After an irreconcilable loss, you end up doing strange things.
I found myself on hands and knees, making black ink marks on paper. Bones and bonfires, bonfires and bones.
I also got the strong feeling that this was it now, I was going to have to be an artist.
The process of mindlessly making ink lines was a process of survival, some part of me surviving that might otherwise have gone under. I don’t know exactly which part, because it’s still with me. The original bone-fire led to more, and then a year or so later into textured, endlessly layered explorations of single colours, with the grief marks still carved into them. The colours brought back new elements and ways of breathing.

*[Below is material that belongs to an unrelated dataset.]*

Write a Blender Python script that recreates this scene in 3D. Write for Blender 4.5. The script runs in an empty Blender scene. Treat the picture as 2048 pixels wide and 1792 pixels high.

But for this exhibition, coming up on Easter weekend, at Salt Space in Glasgow, I went back to the black ink mark roots, to paper, and the paper led me into the making of a nest, and the nest led me to the spinning of a web, because while the nest was meant to be a pausing place, from which to view the colours above, creation cannot be stopped.
Creation can’t be stopped as destruction can’t be stopped, and so there will always be grief, and the colours, shapes, lines and pressures that make up a life.
Music added itself, voices, cello, a heartbeat, the heartbeat of a stranger, and the chanting that accompanies the newly dead, gone, gone, gone beyond, gone completely beyond, bodhi svaha!
Flowers came in, and the act of wrapping the inside of a room, rather than the outside of anything.
We’ll see how it turns out. For the moment it’s inside my head, and my living room! If you’re able to come along to Salt Space on Albert road in Govanhill for the opening on Friday 3rd April you’re very welcome, and Grief Marks will be open over the weekend too.